SHORT PROBLEM:
Copy every line from the data below in which the string "scene" can be found.
— Start TASK MATERIAL —
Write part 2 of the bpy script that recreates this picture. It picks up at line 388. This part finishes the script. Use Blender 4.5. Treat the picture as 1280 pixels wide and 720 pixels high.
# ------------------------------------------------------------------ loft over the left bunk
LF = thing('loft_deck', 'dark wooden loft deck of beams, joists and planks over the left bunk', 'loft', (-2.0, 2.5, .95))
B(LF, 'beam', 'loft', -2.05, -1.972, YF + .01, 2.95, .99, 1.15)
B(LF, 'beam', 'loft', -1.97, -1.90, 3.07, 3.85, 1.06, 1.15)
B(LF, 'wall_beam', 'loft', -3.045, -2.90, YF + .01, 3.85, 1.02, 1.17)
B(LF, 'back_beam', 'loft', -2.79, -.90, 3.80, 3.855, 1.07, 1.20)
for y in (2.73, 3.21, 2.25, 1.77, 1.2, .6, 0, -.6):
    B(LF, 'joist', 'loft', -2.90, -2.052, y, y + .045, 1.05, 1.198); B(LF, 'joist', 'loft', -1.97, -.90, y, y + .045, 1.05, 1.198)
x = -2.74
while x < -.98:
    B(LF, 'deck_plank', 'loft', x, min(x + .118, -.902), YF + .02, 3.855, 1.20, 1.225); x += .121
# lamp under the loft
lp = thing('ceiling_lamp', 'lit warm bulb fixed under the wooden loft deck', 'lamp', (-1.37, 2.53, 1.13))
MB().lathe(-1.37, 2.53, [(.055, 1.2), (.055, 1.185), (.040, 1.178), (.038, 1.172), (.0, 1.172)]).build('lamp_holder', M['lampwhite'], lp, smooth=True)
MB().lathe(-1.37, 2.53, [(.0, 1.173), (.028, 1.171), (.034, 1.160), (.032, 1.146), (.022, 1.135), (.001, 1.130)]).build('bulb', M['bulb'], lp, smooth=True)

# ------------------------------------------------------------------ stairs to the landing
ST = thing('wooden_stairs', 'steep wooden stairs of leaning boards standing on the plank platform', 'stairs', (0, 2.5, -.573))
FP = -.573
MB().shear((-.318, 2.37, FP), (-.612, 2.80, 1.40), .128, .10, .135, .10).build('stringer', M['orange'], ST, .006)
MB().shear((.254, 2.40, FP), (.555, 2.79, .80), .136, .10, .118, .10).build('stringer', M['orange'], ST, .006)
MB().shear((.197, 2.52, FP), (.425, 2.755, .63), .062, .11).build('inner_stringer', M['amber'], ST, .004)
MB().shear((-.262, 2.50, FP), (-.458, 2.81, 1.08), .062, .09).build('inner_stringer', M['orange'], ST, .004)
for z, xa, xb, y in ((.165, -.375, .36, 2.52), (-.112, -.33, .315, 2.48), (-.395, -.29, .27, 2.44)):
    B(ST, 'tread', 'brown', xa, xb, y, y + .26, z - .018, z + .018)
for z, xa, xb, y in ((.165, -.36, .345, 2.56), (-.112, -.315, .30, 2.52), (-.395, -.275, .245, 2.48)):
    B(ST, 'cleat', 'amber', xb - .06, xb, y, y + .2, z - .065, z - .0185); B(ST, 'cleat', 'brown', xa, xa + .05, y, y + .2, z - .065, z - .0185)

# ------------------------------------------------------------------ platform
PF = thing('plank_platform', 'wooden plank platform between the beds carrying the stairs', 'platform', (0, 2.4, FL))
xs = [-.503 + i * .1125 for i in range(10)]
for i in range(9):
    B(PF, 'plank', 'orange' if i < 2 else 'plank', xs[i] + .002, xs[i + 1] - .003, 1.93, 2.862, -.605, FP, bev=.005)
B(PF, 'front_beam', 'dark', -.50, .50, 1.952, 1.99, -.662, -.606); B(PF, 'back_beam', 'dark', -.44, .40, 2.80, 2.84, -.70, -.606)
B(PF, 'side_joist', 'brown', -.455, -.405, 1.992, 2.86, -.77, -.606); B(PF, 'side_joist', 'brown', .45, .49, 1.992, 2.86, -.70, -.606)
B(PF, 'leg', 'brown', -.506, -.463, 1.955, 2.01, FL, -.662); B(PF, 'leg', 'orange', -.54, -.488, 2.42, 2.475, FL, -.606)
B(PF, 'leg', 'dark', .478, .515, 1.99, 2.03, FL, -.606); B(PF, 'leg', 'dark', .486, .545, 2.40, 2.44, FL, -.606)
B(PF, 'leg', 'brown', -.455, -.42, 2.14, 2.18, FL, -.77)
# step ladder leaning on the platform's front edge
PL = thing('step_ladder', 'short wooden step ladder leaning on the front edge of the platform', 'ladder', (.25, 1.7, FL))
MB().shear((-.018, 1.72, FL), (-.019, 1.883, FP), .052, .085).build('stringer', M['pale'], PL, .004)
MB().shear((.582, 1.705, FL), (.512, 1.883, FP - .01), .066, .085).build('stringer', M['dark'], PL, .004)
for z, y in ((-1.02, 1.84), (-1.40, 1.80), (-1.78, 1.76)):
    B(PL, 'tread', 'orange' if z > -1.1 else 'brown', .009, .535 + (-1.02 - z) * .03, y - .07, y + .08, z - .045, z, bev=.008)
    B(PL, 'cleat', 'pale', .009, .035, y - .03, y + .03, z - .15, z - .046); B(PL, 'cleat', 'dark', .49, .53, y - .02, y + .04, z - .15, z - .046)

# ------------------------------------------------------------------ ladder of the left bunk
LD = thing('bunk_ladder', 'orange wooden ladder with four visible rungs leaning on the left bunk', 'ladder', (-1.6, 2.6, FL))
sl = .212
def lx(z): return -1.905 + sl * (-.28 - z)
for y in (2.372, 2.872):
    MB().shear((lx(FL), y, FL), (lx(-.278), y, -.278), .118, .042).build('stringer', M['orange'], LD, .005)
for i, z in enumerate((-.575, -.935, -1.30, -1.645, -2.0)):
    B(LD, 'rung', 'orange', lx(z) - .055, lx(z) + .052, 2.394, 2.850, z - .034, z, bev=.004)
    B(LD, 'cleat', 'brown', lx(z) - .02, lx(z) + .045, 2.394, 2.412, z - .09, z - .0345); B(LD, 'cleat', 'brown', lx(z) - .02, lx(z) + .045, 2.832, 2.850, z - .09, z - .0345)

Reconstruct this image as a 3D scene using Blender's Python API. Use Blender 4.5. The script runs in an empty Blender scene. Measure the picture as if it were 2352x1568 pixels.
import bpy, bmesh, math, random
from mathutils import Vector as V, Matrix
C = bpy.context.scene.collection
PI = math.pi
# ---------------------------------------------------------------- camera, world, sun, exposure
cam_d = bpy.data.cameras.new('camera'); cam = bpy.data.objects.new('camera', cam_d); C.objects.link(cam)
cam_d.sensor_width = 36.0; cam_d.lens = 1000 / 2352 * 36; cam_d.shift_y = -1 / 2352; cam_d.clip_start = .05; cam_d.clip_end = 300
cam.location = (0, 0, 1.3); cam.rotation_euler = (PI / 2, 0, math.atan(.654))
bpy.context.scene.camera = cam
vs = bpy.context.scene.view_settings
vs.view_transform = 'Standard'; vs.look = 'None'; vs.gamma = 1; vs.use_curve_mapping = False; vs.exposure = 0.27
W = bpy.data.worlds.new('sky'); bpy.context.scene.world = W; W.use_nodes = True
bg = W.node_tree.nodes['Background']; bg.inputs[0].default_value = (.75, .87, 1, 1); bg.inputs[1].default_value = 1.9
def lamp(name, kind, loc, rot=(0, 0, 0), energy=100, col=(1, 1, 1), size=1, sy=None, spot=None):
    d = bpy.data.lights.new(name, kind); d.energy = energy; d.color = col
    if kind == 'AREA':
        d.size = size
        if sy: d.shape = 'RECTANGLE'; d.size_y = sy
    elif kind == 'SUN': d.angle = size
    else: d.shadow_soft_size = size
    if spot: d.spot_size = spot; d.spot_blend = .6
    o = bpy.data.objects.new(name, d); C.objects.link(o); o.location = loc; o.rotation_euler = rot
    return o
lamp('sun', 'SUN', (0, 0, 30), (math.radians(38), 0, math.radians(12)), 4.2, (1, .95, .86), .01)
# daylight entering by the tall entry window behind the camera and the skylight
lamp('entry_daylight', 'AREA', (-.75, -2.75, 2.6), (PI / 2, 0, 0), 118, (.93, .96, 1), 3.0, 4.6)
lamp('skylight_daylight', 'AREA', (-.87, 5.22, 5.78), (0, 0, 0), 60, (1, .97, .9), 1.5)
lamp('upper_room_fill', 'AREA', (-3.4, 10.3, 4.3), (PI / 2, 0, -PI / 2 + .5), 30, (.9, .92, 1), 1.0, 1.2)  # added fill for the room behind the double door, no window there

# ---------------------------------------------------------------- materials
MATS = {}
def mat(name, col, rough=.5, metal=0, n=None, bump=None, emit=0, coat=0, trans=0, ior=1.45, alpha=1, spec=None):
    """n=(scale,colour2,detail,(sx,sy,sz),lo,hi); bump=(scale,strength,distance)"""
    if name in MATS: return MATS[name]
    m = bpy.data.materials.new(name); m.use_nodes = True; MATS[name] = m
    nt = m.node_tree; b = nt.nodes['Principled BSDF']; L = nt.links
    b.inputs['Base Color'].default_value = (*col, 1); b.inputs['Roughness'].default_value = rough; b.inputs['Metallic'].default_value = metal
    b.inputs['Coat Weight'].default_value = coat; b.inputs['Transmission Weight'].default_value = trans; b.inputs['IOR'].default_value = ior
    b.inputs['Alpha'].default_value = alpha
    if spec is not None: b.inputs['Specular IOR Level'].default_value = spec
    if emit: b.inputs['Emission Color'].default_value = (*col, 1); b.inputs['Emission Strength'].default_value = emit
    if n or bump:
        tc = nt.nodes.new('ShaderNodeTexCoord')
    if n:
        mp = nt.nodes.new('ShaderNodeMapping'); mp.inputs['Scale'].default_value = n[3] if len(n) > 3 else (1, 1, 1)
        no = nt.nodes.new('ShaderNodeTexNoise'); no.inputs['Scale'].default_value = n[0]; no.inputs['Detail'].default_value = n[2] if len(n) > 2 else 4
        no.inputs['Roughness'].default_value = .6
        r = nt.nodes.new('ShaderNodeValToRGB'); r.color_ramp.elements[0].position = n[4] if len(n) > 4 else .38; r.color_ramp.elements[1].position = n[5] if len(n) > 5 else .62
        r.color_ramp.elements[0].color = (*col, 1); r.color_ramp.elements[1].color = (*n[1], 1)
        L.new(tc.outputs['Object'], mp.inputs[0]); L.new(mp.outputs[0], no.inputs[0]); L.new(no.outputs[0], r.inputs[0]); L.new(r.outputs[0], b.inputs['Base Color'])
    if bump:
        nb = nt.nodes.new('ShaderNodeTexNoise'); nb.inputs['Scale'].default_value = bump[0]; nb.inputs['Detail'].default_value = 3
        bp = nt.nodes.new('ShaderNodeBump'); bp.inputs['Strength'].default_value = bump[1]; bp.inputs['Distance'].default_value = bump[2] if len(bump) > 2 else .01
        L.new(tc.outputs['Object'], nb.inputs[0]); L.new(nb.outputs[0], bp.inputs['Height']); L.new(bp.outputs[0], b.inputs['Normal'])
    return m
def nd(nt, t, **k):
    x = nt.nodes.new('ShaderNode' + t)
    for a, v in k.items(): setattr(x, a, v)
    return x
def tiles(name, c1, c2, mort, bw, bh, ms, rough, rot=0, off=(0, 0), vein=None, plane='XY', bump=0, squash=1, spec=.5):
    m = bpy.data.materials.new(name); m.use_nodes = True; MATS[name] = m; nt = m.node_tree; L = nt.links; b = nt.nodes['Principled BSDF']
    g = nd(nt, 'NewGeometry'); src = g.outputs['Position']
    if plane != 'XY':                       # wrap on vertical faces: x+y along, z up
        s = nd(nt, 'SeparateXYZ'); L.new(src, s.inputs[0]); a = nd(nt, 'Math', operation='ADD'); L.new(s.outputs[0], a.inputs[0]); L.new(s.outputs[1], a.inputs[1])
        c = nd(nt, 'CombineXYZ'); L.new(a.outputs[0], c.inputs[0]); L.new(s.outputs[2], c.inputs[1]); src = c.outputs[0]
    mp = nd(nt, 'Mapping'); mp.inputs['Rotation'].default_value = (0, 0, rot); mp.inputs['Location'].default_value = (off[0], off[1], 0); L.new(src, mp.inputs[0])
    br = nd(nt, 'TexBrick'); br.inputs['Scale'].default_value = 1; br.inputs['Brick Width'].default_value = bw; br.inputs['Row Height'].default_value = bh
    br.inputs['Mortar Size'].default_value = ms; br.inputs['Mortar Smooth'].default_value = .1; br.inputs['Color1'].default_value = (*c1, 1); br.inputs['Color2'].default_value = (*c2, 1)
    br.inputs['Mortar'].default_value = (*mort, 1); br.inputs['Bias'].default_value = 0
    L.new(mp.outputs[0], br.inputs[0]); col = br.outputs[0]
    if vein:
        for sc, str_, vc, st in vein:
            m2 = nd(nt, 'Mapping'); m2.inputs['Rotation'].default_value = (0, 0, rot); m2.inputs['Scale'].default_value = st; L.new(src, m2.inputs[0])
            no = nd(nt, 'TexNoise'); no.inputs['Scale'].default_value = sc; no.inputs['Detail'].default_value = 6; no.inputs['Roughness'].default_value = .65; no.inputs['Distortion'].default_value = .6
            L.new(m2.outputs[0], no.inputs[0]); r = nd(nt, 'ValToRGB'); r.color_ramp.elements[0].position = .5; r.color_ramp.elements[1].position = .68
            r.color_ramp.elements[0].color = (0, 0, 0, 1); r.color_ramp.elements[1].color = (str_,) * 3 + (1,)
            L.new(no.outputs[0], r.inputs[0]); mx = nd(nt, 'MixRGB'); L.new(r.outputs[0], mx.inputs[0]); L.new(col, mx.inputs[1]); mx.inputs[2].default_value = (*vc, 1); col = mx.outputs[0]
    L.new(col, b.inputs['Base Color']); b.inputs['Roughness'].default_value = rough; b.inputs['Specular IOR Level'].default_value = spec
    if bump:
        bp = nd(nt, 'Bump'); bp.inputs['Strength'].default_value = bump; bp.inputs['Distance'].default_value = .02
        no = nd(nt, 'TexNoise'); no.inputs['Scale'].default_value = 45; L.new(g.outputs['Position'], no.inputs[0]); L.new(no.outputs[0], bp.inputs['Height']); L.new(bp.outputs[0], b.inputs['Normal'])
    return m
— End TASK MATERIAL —
CORRECT RESPONSE:
Reconstruct this image as a 3D scene using Blender's Python API. Use Blender 4.5. The script runs in an empty Blender scene. Measure the picture as if it were 2352x1568 pixels.
C = bpy.context.scene.collection
bpy.context.scene.camera = cam
vs = bpy.context.scene.view_settings
W = bpy.data.worlds.new('sky'); bpy.context.scene.world = W; W.use_nodes = True